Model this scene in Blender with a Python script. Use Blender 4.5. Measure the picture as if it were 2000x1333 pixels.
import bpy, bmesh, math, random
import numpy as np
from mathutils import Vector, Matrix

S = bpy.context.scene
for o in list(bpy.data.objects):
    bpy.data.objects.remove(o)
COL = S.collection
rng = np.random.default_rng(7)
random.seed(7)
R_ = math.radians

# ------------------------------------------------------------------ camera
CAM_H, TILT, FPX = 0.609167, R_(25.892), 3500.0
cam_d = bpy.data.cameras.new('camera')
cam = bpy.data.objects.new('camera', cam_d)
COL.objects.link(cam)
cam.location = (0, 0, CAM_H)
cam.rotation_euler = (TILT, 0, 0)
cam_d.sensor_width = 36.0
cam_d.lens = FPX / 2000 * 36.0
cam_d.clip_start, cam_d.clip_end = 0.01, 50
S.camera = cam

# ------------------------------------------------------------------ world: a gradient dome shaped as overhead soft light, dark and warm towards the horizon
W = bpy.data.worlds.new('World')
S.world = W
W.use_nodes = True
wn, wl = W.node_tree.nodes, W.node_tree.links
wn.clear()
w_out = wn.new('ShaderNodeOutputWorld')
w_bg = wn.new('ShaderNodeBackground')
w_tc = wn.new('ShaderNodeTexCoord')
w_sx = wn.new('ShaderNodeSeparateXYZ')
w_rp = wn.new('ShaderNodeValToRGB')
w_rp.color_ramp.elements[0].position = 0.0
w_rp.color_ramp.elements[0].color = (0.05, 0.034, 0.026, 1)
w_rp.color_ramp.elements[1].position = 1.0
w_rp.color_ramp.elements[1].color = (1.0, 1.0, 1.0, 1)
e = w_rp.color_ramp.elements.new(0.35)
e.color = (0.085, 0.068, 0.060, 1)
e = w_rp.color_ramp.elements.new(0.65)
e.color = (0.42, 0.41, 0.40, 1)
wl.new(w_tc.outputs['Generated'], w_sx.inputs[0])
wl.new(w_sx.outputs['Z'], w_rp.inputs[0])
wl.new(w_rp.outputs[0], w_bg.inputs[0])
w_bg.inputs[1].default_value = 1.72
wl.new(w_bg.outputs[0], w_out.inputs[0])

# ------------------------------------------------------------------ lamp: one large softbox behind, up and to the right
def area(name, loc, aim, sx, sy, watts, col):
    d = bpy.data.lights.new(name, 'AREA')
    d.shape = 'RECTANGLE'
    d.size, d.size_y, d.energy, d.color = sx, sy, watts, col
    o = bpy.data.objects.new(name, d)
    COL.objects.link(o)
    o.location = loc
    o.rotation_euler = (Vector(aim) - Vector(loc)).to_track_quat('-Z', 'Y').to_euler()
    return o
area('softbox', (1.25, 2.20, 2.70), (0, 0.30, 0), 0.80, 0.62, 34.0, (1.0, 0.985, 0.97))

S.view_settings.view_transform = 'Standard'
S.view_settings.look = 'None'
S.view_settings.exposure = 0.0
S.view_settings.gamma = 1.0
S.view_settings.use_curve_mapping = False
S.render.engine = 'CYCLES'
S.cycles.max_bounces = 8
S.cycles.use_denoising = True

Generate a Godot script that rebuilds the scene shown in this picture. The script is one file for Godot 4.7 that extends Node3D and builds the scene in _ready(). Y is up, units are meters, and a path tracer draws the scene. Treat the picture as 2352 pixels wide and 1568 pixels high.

OBJECTIVE:
From the listing above, extract all records word for word.

EXERCISE OUTPUT:
Model this scene in Blender with a Python script. Use Blender 4.5. Measure the picture as if it were 2000x1333 pixels.
import bpy, bmesh, math, random
import numpy as np
from mathutils import Vector, Matrix

S = bpy.context.scene
for o in list(bpy.data.objects):
    bpy.data.objects.remove(o)
COL = S.collection
rng = np.random.default_rng(7)
random.seed(7)
R_ = math.radians

# ------------------------------------------------------------------ camera
CAM_H, TILT, FPX = 0.609167, R_(25.892), 3500.0
cam_d = bpy.data.cameras.new('camera')
cam = bpy.data.objects.new('camera', cam_d)
COL.objects.link(cam)
cam.location = (0, 0, CAM_H)
cam.rotation_euler = (TILT, 0, 0)
cam_d.sensor_width = 36.0
cam_d.lens = FPX / 2000 * 36.0
cam_d.clip_start, cam_d.clip_end = 0.01, 50
S.camera = cam

# ------------------------------------------------------------------ world: a gradient dome shaped as overhead soft light, dark and warm towards the horizon
W = bpy.data.worlds.new('World')
S.world = W
W.use_nodes = True
wn, wl = W.node_tree.nodes, W.node_tree.links
wn.clear()
w_out = wn.new('ShaderNodeOutputWorld')
w_bg = wn.new('ShaderNodeBackground')
w_tc = wn.new('ShaderNodeTexCoord')
w_sx = wn.new('ShaderNodeSeparateXYZ')
w_rp = wn.new('ShaderNodeValToRGB')
w_rp.color_ramp.elements[0].position = 0.0
w_rp.color_ramp.elements[0].color = (0.05, 0.034, 0.026, 1)
w_rp.color_ramp.elements[1].position = 1.0
w_rp.color_ramp.elements[1].color = (1.0, 1.0, 1.0, 1)
e = w_rp.color_ramp.elements.new(0.35)
e.color = (0.085, 0.068, 0.060, 1)
e = w_rp.color_ramp.elements.new(0.65)
e.color = (0.42, 0.41, 0.40, 1)
wl.new(w_tc.outputs['Generated'], w_sx.inputs[0])
wl.new(w_sx.outputs['Z'], w_rp.inputs[0])
wl.new(w_rp.outputs[0], w_bg.inputs[0])
w_bg.inputs[1].default_value = 1.72
wl.new(w_bg.outputs[0], w_out.inputs[0])

# ------------------------------------------------------------------ lamp: one large softbox behind, up and to the right
def area(name, loc, aim, sx, sy, watts, col):
    d = bpy.data.lights.new(name, 'AREA')
    d.shape = 'RECTANGLE'
    d.size, d.size_y, d.energy, d.color = sx, sy, watts, col
    o = bpy.data.objects.new(name, d)
    COL.objects.link(o)
    o.location = loc
    o.rotation_euler = (Vector(aim) - Vector(loc)).to_track_quat('-Z', 'Y').to_euler()
    return o
area('softbox', (1.25, 2.20, 2.70), (0, 0.30, 0), 0.80, 0.62, 34.0, (1.0, 0.985, 0.97))

S.view_settings.view_transform = 'Standard'
S.view_settings.look = 'None'
S.view_settings.exposure = 0.0
S.view_settings.gamma = 1.0
S.view_settings.use_curve_mapping = False
S.render.engine = 'CYCLES'
S.cycles.max_bounces = 8
S.cycles.use_denoising = True

Generate a Godot script that rebuilds the scene shown in this picture. The script is one file for Godot 4.7 that extends Node3D and builds the scene in _ready(). Y is up, units are meters, and a path tracer draws the scene. Treat the picture as 2352 pixels wide and 1568 pixels high.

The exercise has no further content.